Confidence Men or an Emphathetic Ear
Published in 1963, and much to the chagrin of the funeral industry, Mitford’s work quickly became a New York Times bestseller influencing government action and popular culture. Mitford justifies her argument by showcasing the price increases, advertising methods, and monopolization of the industry. In addition, the journalist highlights what she terms “a new mythology, one which is essential to the American funeral rite, has grown up, or rather been built step by step.”[2] It is in this way that Mitford contends the funeral industry justifies itself by building on “Articles of Faith” which are in fact based on myth. Mitford lists these as American tradition, the American public is [being] given what it wants, myth[s] based on psychiatric philosophies such as memory picture, and finally new terminologies such as “funeral coach” instead of “funeral hearse”, “floral tributes” instead of “flowers”, “loved one” instead of “corpse”, “cremains “instead of “ashes”, or euphemisms such as “slumber room” which have replaced older and more direct terms.[3] Together, these myths successfully remove death from the equation.
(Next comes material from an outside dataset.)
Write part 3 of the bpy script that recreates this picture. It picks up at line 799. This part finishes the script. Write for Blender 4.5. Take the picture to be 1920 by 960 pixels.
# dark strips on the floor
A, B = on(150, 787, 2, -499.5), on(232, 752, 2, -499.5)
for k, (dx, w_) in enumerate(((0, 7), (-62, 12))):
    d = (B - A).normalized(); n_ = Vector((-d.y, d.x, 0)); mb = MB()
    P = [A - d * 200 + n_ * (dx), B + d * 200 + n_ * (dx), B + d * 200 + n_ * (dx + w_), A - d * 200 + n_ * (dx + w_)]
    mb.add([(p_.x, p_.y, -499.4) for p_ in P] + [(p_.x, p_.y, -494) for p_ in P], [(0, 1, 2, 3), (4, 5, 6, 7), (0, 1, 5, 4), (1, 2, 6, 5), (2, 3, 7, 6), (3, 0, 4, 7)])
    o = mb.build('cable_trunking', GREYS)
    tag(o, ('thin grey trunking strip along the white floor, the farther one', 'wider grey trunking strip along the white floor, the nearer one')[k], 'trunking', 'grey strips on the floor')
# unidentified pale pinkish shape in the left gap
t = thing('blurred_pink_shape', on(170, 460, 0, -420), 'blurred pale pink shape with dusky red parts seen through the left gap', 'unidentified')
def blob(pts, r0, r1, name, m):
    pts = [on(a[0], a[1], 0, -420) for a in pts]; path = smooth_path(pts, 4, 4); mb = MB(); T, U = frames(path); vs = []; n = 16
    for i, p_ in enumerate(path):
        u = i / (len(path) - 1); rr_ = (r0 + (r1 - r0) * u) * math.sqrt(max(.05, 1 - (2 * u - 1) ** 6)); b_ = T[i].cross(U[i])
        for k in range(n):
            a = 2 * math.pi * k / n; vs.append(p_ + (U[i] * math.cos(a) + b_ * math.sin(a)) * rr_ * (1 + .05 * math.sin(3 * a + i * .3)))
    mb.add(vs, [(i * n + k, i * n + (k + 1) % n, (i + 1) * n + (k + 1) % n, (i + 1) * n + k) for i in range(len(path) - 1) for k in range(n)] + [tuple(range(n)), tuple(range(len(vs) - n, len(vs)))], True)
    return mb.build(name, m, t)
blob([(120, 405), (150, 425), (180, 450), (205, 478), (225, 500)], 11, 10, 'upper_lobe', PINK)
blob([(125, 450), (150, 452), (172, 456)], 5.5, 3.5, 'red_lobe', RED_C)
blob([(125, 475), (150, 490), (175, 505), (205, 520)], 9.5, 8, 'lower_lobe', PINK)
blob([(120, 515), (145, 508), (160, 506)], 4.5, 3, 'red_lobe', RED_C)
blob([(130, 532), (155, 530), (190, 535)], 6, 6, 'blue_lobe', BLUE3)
According to Mitford, these are the ideals by which the funeral industry has taken advantage of the American public for the monetary gain of Funeral Directors and other industry insiders. While Mitford and memorial societies portray directors as confidence men and argue against the extravagance, eccentricities, and cost of American funeral services, others suggest that the changes taking place were part of a broader social transformation.
Unlike Mitford, Religious Historian Gary Laderman has argued that increases in cost, marketability, and monopolization of the industry are comparable and reflective of the changes that took place in most privately-owned businesses during the latter half of the twentieth-century. Laderman asserts that the industry has evolved, not by the institutionalization of the practice, rather, the industry is reflective of broader cultural and social changes such as the immigration reform that took place during the second half of the twentieth-century. In addition, strong religious connotations and the prominent role religion has always played in American funeral rites inform us that the traditions Mitford excuses as myth are in fact a significant part of American ideologies. Furthermore, Laderman speculates that embalming, viewing, and other practices unique to the disposition of the deceased in America are deeply rooted in these traditions and lend themselves to the comfort of the bereaved.[4] Unlike Mitford who claims that grief mythology is “based on half-digested psychiatric theories,” Laderman contends that religious myths are valid because “they provide a sacred context for meaning and action in everyday life.”[5] In brief, Laderman argues that the industry provides the public with something that they need. Moreover, the industry does so in a compassionate and professional manner, while myths such as a “memory picture” offer the bereaved an opportunity to come to terms with mortality and also reconcile the death of a loved one. It is within this framework that the industry provides a service to the public that the public does not want to oversee. However, ironically it is a service the public needs.